Tidak banyak terungkap mengenai kisah perjalanan karier laki-laki gondrong rambut putih ini. Namun yang jelas Eko sangat mencintai dunia adat-istiadat dan kebudayaan tradisional nusantara, termasuk di Sumba. Bahkan dunia legenda masyarakat Sumba pun ingin dipelajarinya secara mendalam.
Bagi Eko, Sumba diibaratkannya sebagai Perpustakaan Besar, yang pintunya baru terbuka sedikit saja. Tuturan Eko ini sangat menggugah dan menginspirasi saya sebagai generasi muda Sumba untuk membuka sedikit demi sedikit tabir tentang Sumba melalui serpihan-sepihan karya tulis.
Catatan ketiga adalah mengapa Maria dan Eko memilih tinggal di Sumba? Apakah mereka sudah jenuh tinggal di Kota Metropolitan?
Kedua pertanyaan tersebut sama sekali kami tidak menyinggungnya. Namun dari obrolan kami, sebagaimana diungkapkan sendiri oleh Eko, "Sudah banyak pulau yang kami datangi untuk menjadi tempat tinggal, namun hanya Sumba yang klik di hati kami. Ada perasaan lain begitu yang merasa kami cocok."

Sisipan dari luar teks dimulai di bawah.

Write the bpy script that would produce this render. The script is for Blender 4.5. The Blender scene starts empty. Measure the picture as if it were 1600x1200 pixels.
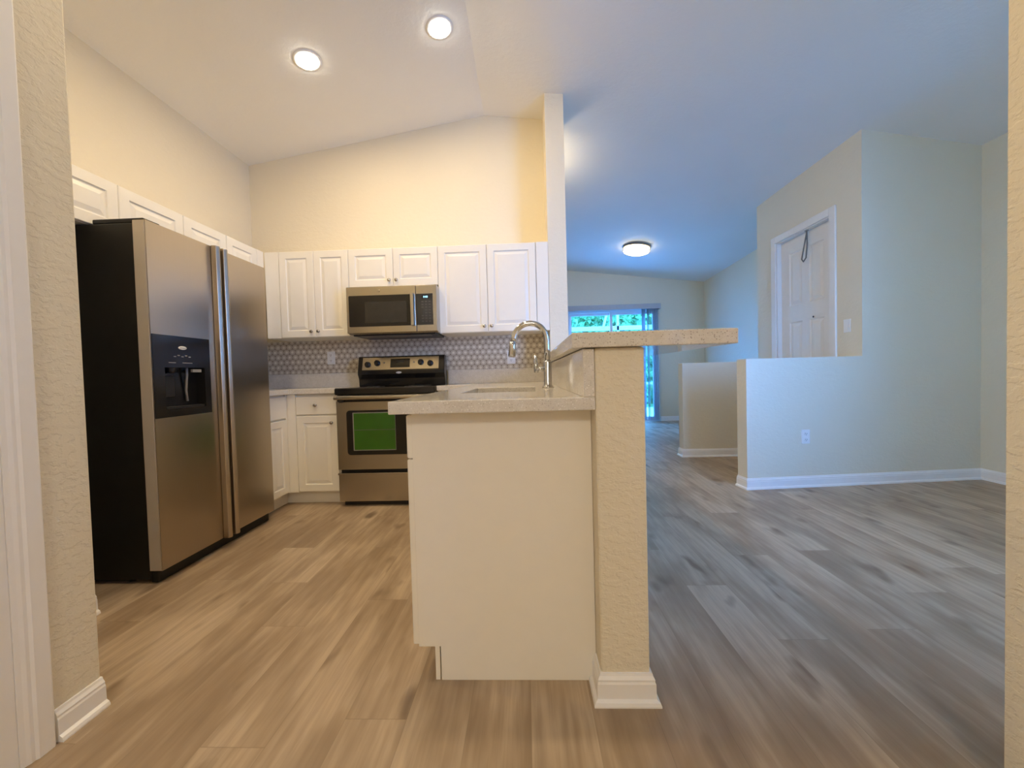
import bpy, bmesh, math, random
from mathutils import Vector, Matrix
random.seed(7)
sc = bpy.context.scene
COL = sc.collection
R = math.radians

# ------------------------------------------------------------------ camera
def cam_basis(yaw, pitch, roll):
    cy, sy, cp, sp = math.cos(yaw), math.sin(yaw), math.cos(pitch), math.sin(pitch)
    f = Vector((-sy*cp, cy*cp, sp)); r = Vector((cy, sy, 0)); u = r.cross(f)
    c, s = math.cos(roll), math.sin(roll)
    return c*r + s*u, -s*r + c*u, f
cr, cu, cf = cam_basis(R(2.069), R(-1.466), R(-1.543))
cd = bpy.data.cameras.new('camera'); cam = bpy.data.objects.new('camera', cd); COL.objects.link(cam)
cam.matrix_world = Matrix(((cr.x, cu.x, -cf.x, 0), (cr.y, cu.y, -cf.y, 0), (cr.z, cu.z, -cf.z, 1.0), (0, 0, 0, 1)))
cd.sensor_fit = 'HORIZONTAL'; cd.sensor_width = 36.0; cd.lens = 36.0*603/1600; cd.clip_start = 0.02
sc.camera = cam

# ------------------------------------------------------------------ world, light, exposure
W = bpy.data.worlds.new('sky'); sc.world = W; W.use_nodes = True
bg = W.node_tree.nodes['Background']; bg.inputs[0].default_value = (0.14, 0.385, 1.0, 1); bg.inputs[1].default_value = 33.0
sc.view_settings.view_transform = 'Standard'; sc.view_settings.look = 'None'
sc.view_settings.gamma = 1.0; sc.view_settings.use_curve_mapping = False
sc.view_settings.exposure = 0.0
sc.cycles.use_denoising = True
sc.cycles.max_bounces = 12; sc.cycles.diffuse_bounces = 8; sc.cycles.glossy_bounces = 5
sc.cycles.sample_clamp_indirect = 8.0
WARM = (1.0, 0.76, 0.44)
def area(name, loc, direction, size, power, color, size_y=None, shape='RECTANGLE', portal=False):
    l = bpy.data.lights.new(name, 'AREA'); l.shape = shape; l.size = size
    if size_y: l.size_y = size_y
    l.energy = power; l.color = color
    o = bpy.data.objects.new(name, l); COL.objects.link(o); o.location = loc
    o.rotation_euler = Vector(direction).to_track_quat('-Z', 'Y').to_euler()
    if portal: l.cycles.is_portal = True
    return o
area('slider_daylight_portal', (1.72, 7.74, 1.12), (0, -1, 0), 1.80, 1, (1, 1, 1), 2.2, portal=True)
area('dining_daylight_portal', (2.0, 0.75, 1.5), (0, 1, 0), 0.95, 1, (1, 1, 1), 1.8, portal=True)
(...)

Lanjut Eko, "Di sini kami merasa damai dan nyaman. Tenang dan cocok untuk berkarya. Kami belum tahu sampai kapan kami berkarya di Sumba."
Setelah santap siang, yang disiapkan oleh Maria, kami mendapat hadiah buku. Masing-masing, saya dan Tony dapat 1 Eksemplar.
Dalam buku bunga rampai cerpen wartawan yang berjudul  "Di Simpang Jalan", Editor Djunaedi Tjunti Agus, yang diterbitkan oleh PWI tahun 2018, terdapat tiga buah cerpen Maria D Andriana. Salah satu cerpennya yang berjudul "Kisah Cinta di Tepi Sungai" berkisah tentang legenda siluman buaya di wilayah Kodi, Kabupaten Sumba Barat Daya.